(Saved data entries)

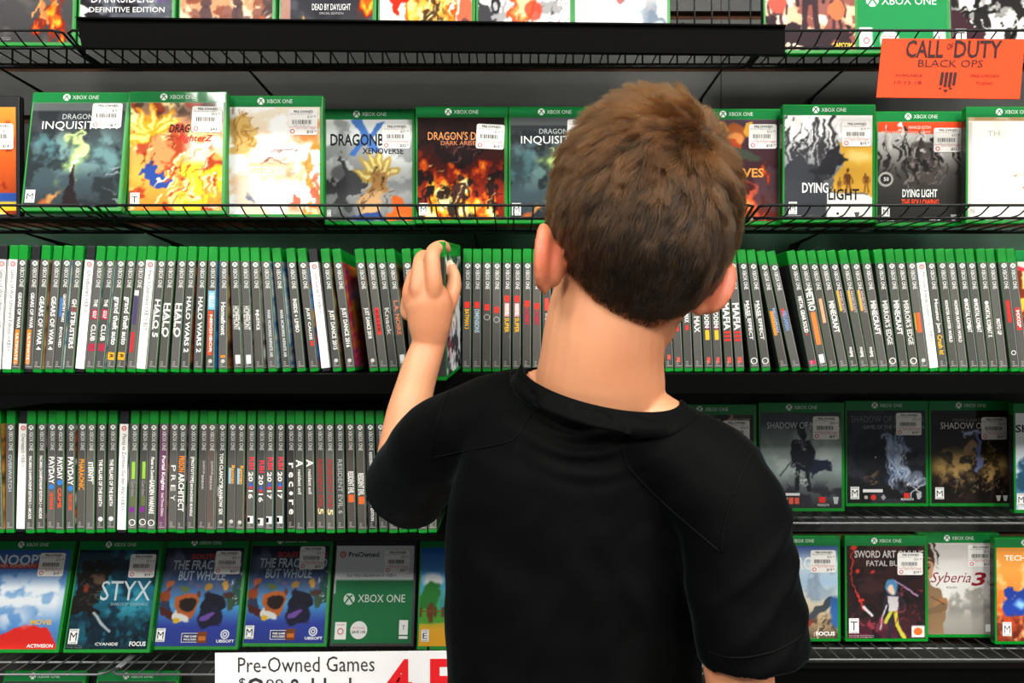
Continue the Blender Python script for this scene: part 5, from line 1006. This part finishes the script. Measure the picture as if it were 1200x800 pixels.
def remesh(mb, name, m, voxel, smooth=6, fac=.5):
    me = bpy.data.meshes.new('tmp'); me.from_pydata(mb.v, [], mb.f)
    bm = bmesh.new(); bm.from_mesh(me); bmesh.ops.recalc_face_normals(bm, faces=bm.faces[:]) ; bm.to_mesh(me); bm.free()
    o = bpy.data.objects.new('tmp', me); C.objects.link(o)
    r = o.modifiers.new('r', 'REMESH'); r.mode = 'VOXEL'; r.voxel_size = voxel
    s = o.modifiers.new('s', 'SMOOTH'); s.iterations = smooth; s.factor = fac
    dg = bpy.context.evaluated_depsgraph_get(); dg.update()
    res = bpy.data.meshes.new_from_object(o.evaluated_get(dg)); bpy.data.objects.remove(o); bpy.data.meshes.remove(me)
    res.name = name; res.materials.clear(); res.materials.append(m); res.shade_smooth(); return res

boy = empty('person', V(.06, .74, -CAMZ), 'boy seen from behind in a black short-sleeved shirt, left hand pulling out a case', 'person')
inv = Matrix.Translation(-boy.location)
def child(name, me, m=None, parent=None):
    o = link(name, me, m, parent or boy); o.matrix_parent_inverse = inv if parent is None else parent_inv(parent); return o
def parent_inv(p): return Matrix.Identity(4)

HC = V(.1125, .695, .106)
RH = (Matrix.Rotation(R(8), 3, 'Z') @ Matrix.Rotation(R(8), 3, 'Y') @ Matrix.Rotation(R(-6), 3, 'X'))
def H(x, y, z): return HC + RH @ Vector((x, y, z))
SR = Vector((.0765, .093, .1))
b = MB()
ellipsoid(b, HC, SR, RH, 32, 22)
ellipsoid(b, H(0, .028, -.045), (.062, .066, .068), RH, 28, 18)            # face
ellipsoid(b, H(0, .062, -.092), (.034, .03, .026), RH)                       # chin and jaw
ellipsoid(b, H(0, .03, -.088), (.05, .05, .032), RH)
ellipsoid(b, H(0, .078, .005), (.05, .02, .014), RH)                         # brow
for s_ in (-1, 1): ellipsoid(b, H(s_ * .03, .074, -.045), (.022, .018, .022), RH)   # cheeks
ring_loft(b, [(H(0, .088, -.008), .007, .007), (H(0, .1, -.028), .009, .009), (H(0, .104, -.038), .0125, .01)], 14)
for s_ in (-1, 1): ellipsoid(b, H(s_ * .009, .098, -.04), (.007, .009, .006), RH, 12, 8)
ellipsoid(b, H(0, .09, -.062), (.022, .009, .006), RH, 14, 8); ellipsoid(b, H(0, .088, -.07), (.019, .009, .006), RH, 14, 8)
EARS = []
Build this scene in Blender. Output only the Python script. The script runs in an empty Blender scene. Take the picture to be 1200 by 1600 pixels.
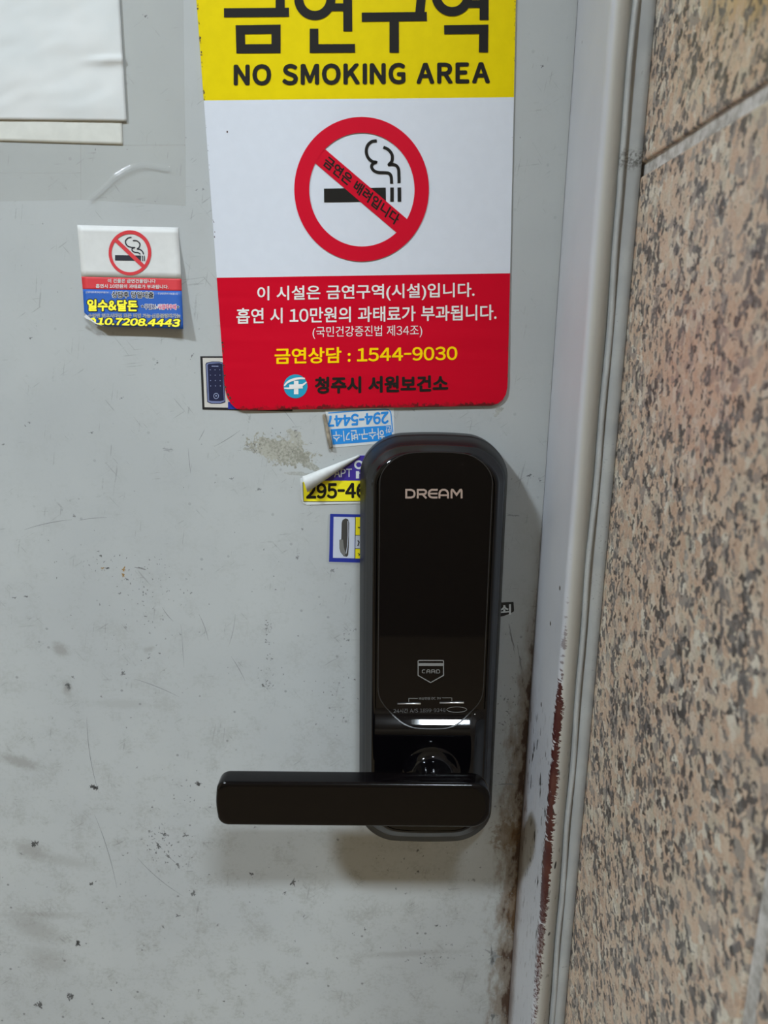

# What you should do
Go through the lines above. Select every one that has the string "picture".

# Complete output
Continue the Blender Python script for this scene: part 5, from line 1006. This part finishes the script. Measure the picture as if it were 1200x800 pixels.
Build this scene in Blender. Output only the Python script. The script runs in an empty Blender scene. Take the picture to be 1200 by 1600 pixels.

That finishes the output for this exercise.